Review: North and Central by Bob Hartley

34748200We had a Zenith television when I was a kid. It was big, bigger than me. When we wanted to change the channel, we had to get up and turn the dial. When the plastic dial broke, or at least the part that connected it to the channel mechanism on the TV, then we superglued the broken bit of plastic back together. We used the dial until it broke, again. We superglued it again. This kept going on until the plastic dial couldn’t be repaired anymore. Then we just risked cutting our fingers against the sharp-edged plastic of the now-exposed channel changing mechanism. We pressed our fingers against it, twisted our wrists and changed the channel. There were only 13 stops on the dial, and only four stations: ABC, CBS, NBC, and PBS, so it wasn’t that big of a deal. We made do and we kept that TV long after friends started to buy Sony Trinitrons. Eventually, we got something from Panasonic.

Bob Hartley’s second novel, North and Central (Tortoise Books, 240 pages, $16), is set in a Chicago bar whose clientele consisted mostly of Zenith factory workers and who, no doubt, would mock my use of “clientele” to describe them. “Drinkers,” perhaps, is better? “Strugglers,” perhaps, too, as Zenith is on the decline due to competition from Japan—the entire neighborhood is rough shape. Another name for those workers could be “Trump voters,” which is more about when I read the book than when it was written or its setting a few decades ago in the 1970s.

These people have gotten a raw deal through no fault of their own—mostly. Andy is stuck with a bar his parents ran. His customer base is dwindling to the few factory workers who remain—or the drunks who just don’t want to leave—and his childhood best friend, who just so happens to be a corrupt cop. Andy, seeing his world fall around him, decides the only way through it is to become a criminal himself. He sets about trying to be smart about it. The one thing he’s sure about is that he can’t trust his partners.

I don’t mean to give the impression that this just another crime caper; rather, it is much more. It is a close examination of a world and the motivations of the people who inhabit it; or, rather, the people who are shaped by it.

In this his second published novel, Bob Hartley achieves deep revelations that stretch from the mundane—how a dive bar operates (how it buys alcohol, hires help, deals with customer, and handles money and bookkeeping)—to the sublime—in the face of mortality how do you react? How do you shape your own legacy in a world that has twisted your ability to shape your life?

I don’t want to give much more of the plot away. North and Central is rich with discoveries and is a thoroughly enjoyable read. Hartley approaches his characters with generosity and without judgment. They are going about trying to do what they can with what they have at hand. Much the same way we tried our best with the broken channel dial on our Zenith from our childhood.
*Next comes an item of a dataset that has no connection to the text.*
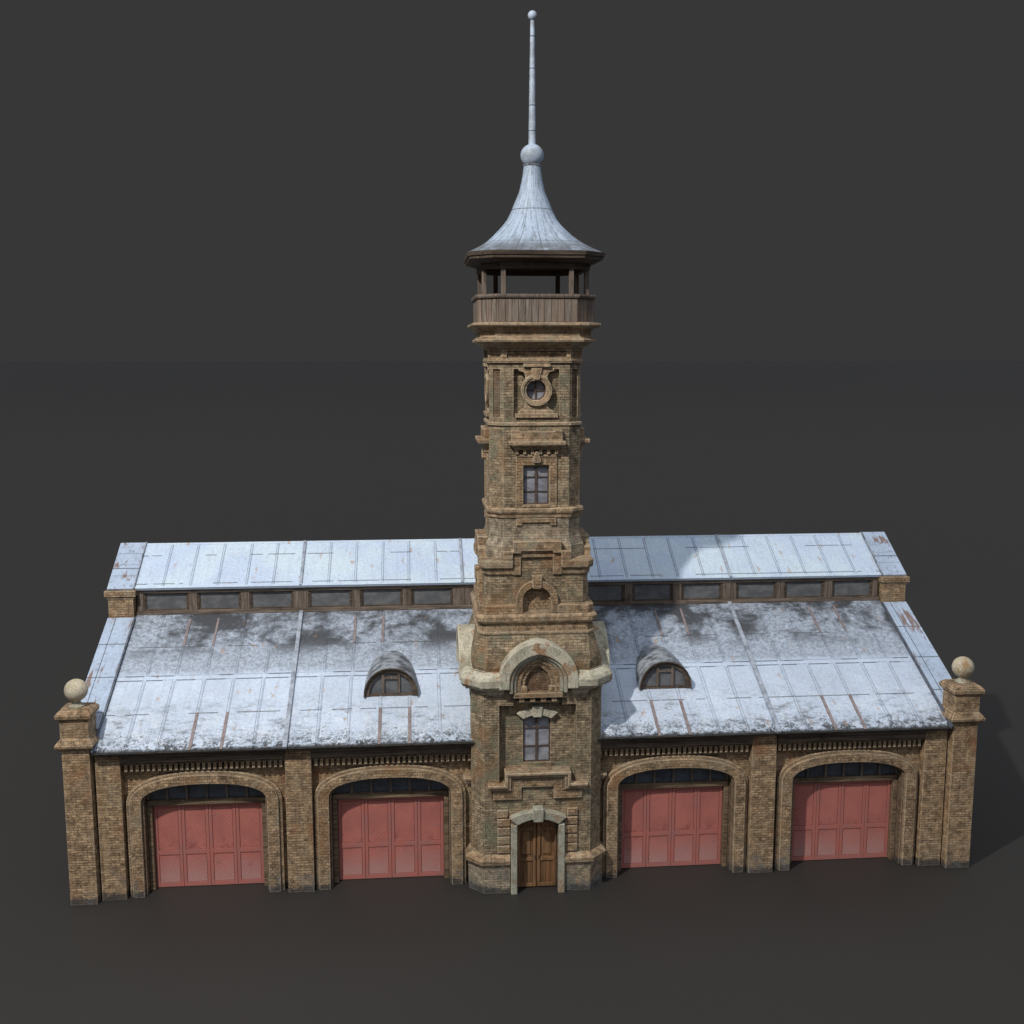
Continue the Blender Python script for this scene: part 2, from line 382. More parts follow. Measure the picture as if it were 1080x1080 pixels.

That I can see my own suburban childhood in Hartley’s deft revelations of the inner-workings of a Chicago dive bar in the late 1970s has everything to do with his powers as a writer. He  brings a great deal of compassion to the inner-lives of characters who struggle with grit and humor.

Both the physical and emotional landscapes of North and Central complement Hartley’s debut novel, Following Tommy, which gives a teenager’s point of view as he learns how a 1960s working class Chicago neighborhood operates in terms of class, race, crime and the law. Both novels are highly recommended.